La fiesta de Todos los Santos y la noche de ánimas provienen de una costumbre celta del siglo III a.c. Nuestros antepasados creían que esa noche las almas unidas en Santa Compañía bajaban a la tierra y vagaban por los caminos en busca de su destino; quien se topara con ella estaba condenado a sumarse al grupo. Para evitarlo colocaban lámparas de aceite en los cruces de caminos.

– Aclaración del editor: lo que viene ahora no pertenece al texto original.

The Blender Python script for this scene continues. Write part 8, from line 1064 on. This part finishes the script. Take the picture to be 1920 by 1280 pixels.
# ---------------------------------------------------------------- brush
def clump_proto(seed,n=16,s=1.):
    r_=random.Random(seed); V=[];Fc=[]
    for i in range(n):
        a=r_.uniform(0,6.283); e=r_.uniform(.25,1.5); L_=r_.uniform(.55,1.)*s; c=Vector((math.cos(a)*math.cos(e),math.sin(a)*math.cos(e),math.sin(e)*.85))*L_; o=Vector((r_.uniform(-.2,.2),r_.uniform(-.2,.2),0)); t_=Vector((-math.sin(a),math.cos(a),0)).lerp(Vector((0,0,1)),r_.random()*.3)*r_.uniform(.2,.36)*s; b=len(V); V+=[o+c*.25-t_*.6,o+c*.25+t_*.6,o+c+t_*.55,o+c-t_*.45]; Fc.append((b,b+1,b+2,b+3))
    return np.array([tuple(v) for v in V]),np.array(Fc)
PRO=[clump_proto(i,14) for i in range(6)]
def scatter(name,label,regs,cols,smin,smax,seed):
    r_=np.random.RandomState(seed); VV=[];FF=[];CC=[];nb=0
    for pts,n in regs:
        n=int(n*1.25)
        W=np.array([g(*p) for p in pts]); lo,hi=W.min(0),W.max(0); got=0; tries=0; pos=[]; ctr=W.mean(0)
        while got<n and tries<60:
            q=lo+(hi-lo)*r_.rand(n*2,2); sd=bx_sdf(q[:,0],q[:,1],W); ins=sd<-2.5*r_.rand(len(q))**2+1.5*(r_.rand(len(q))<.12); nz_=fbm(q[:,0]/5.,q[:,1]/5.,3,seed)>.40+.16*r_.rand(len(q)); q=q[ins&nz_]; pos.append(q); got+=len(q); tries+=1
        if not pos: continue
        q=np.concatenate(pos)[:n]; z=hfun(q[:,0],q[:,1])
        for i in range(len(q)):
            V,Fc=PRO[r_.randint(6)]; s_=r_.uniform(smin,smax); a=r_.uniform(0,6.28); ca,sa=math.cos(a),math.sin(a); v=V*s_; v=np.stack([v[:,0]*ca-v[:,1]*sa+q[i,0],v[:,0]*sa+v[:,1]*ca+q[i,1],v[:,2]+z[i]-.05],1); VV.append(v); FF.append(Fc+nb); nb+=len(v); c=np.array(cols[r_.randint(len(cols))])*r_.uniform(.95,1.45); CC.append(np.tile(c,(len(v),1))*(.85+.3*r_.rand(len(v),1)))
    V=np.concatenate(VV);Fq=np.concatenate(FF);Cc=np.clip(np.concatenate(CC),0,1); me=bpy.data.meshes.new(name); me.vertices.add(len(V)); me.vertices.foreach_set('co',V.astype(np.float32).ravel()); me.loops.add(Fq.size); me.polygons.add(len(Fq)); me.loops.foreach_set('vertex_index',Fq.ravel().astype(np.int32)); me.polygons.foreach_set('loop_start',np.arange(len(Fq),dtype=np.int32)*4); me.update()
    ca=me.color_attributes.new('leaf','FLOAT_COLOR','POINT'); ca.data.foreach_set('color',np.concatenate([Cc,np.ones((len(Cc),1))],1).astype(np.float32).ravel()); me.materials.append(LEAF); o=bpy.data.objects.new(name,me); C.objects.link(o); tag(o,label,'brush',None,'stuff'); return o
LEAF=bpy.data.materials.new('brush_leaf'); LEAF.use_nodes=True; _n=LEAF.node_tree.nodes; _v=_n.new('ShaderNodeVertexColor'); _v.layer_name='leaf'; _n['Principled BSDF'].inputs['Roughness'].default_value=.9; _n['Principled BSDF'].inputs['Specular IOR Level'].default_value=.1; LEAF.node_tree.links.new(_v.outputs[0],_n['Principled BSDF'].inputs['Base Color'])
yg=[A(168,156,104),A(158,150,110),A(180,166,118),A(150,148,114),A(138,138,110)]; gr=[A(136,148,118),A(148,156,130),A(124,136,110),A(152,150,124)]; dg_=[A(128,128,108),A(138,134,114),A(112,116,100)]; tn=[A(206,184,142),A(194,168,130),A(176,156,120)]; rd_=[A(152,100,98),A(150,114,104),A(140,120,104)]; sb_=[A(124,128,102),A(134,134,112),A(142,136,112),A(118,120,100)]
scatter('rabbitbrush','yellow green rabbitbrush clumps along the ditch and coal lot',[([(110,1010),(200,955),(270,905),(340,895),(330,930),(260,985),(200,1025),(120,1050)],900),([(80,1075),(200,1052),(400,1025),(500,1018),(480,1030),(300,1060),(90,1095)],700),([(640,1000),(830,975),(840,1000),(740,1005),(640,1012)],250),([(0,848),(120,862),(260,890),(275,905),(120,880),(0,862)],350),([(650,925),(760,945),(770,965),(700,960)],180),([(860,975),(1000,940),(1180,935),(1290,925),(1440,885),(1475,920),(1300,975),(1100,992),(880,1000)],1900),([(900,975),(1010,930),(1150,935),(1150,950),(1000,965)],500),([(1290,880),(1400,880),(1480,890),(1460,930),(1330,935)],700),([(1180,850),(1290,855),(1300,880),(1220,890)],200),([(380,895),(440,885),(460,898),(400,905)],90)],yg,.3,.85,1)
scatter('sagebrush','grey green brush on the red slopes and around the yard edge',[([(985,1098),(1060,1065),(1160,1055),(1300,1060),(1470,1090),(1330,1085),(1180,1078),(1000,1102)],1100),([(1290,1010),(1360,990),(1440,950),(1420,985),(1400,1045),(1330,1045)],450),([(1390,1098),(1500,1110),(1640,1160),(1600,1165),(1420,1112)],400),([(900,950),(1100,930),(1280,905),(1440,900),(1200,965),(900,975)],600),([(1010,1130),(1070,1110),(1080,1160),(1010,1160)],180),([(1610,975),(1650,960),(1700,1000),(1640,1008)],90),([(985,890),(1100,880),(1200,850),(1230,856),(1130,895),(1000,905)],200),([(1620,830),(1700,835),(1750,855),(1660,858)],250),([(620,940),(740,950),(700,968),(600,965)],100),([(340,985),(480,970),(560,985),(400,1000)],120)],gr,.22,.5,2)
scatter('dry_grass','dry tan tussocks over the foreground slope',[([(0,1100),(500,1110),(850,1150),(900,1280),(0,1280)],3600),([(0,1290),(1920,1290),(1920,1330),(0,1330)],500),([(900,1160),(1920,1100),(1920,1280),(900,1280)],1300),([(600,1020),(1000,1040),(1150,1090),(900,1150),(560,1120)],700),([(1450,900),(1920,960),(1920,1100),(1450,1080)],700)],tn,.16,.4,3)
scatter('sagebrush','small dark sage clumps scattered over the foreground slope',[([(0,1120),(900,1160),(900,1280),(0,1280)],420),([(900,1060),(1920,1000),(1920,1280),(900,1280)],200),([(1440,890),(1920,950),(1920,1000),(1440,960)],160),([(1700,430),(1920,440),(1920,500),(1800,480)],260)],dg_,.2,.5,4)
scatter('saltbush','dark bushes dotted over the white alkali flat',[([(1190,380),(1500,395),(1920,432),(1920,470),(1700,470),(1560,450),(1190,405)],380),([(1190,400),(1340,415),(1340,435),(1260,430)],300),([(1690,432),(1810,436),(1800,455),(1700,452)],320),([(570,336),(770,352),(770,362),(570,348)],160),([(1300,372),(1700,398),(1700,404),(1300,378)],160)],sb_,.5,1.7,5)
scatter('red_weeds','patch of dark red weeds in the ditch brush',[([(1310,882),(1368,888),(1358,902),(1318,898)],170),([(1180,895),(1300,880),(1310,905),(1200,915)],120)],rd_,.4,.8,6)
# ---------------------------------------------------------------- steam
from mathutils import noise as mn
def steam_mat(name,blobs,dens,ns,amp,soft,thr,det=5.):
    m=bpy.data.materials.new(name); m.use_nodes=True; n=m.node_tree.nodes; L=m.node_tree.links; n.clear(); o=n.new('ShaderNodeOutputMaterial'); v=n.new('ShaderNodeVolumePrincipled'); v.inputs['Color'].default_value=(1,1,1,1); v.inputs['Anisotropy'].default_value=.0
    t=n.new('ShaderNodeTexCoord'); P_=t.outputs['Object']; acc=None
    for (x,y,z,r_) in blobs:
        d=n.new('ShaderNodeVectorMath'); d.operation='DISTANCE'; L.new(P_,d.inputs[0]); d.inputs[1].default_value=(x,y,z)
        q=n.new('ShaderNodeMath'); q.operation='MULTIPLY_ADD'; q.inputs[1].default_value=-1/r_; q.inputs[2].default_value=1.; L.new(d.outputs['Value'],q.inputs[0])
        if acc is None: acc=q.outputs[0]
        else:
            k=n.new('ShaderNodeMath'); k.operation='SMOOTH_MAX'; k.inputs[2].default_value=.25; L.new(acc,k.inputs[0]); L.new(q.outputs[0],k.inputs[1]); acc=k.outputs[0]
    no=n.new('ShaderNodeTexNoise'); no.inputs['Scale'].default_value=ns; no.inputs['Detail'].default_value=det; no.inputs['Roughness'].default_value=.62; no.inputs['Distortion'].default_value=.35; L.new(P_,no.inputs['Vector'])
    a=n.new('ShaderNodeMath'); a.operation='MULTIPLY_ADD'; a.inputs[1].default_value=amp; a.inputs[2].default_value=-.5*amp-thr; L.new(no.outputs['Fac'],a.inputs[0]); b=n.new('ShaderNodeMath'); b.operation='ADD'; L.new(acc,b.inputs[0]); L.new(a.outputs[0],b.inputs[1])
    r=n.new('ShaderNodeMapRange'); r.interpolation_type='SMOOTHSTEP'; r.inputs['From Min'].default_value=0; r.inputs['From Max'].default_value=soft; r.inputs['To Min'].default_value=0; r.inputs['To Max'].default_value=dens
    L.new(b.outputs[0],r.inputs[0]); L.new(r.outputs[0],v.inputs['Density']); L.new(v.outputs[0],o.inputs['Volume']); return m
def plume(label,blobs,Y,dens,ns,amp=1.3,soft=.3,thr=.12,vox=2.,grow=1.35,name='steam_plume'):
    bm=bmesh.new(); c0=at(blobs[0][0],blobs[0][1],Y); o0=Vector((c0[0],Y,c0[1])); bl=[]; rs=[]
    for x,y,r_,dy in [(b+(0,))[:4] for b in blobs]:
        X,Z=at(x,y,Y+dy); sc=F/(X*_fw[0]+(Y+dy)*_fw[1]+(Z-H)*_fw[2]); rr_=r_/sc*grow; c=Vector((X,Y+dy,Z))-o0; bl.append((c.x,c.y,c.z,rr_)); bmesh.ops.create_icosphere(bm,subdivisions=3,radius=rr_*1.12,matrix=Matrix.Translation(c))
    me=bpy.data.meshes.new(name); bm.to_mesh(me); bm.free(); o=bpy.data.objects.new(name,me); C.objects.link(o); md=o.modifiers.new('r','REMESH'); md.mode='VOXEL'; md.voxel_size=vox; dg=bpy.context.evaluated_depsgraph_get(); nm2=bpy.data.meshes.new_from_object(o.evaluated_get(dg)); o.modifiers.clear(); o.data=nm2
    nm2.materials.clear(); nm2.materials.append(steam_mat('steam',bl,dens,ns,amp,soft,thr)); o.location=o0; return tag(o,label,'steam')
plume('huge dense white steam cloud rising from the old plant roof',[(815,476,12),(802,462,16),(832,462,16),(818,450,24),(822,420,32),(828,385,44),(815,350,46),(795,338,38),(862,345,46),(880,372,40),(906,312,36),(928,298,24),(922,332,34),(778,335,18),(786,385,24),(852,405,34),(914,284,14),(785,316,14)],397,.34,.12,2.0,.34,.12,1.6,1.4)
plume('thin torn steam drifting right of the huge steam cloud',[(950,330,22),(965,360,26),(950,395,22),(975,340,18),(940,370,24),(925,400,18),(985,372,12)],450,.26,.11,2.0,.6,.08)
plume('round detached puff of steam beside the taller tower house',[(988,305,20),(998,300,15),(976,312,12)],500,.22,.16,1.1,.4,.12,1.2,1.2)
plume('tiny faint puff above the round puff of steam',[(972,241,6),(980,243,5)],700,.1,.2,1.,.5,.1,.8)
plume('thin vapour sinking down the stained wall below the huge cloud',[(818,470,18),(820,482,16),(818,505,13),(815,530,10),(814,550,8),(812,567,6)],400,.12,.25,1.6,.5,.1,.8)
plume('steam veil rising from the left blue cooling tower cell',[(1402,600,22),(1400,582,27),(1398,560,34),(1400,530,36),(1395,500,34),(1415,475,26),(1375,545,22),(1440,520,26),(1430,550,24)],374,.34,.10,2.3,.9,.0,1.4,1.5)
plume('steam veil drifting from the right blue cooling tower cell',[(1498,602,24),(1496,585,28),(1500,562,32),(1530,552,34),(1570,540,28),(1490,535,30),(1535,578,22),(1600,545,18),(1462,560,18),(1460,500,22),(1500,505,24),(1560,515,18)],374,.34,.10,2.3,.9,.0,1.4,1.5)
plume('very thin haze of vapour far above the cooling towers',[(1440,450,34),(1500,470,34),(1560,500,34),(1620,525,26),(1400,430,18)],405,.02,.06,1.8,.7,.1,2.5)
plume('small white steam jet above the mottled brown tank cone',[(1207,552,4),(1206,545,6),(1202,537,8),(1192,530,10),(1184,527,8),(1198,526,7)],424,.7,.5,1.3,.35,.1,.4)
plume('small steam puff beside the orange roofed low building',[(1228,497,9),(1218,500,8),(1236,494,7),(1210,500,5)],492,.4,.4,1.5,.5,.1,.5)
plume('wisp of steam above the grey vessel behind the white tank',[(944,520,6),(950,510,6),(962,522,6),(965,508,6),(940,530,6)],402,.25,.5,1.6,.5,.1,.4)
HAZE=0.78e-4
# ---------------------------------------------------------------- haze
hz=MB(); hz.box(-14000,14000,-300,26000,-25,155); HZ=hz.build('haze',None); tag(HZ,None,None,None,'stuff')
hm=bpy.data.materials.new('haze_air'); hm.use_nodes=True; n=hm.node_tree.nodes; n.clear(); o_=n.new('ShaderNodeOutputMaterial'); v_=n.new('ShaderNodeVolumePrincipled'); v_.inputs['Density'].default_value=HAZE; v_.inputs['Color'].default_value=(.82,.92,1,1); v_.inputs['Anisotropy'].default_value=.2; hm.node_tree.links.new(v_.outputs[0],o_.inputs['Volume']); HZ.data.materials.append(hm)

En los pueblos de La Ribera se colocaban candiles a la puerta de iglesias y ermitas que quedaban abiertas toda la noche. Cientos de velas alumbraban el interior de las ermitas del camposanto, mientras las campanas tocaban “a muerto” a intervalos regulares (CLAMORES). En algunas iglesias (Puebla de Valles) se ponía una mesa con mantel negro con una calavera y huesos auténticos, alumbrada por candelabros a los lados.
Los mozos hacían puches (gachas dulces de harina) y recorrían las calles del pueblo invitando a los transeúntes. Con las sobras tapaban las cerraduras de las puertas de amigos y vecinos para impedir que los malos espíritus y las desgracias entrasen en la casa.
La costumbre se ha perdido y ahora lo que prima es la noche de Hallowen. Este guardián etéreo se entristece al comprobar que cada año perdemos algo de nuestra cultura que nunca volverá.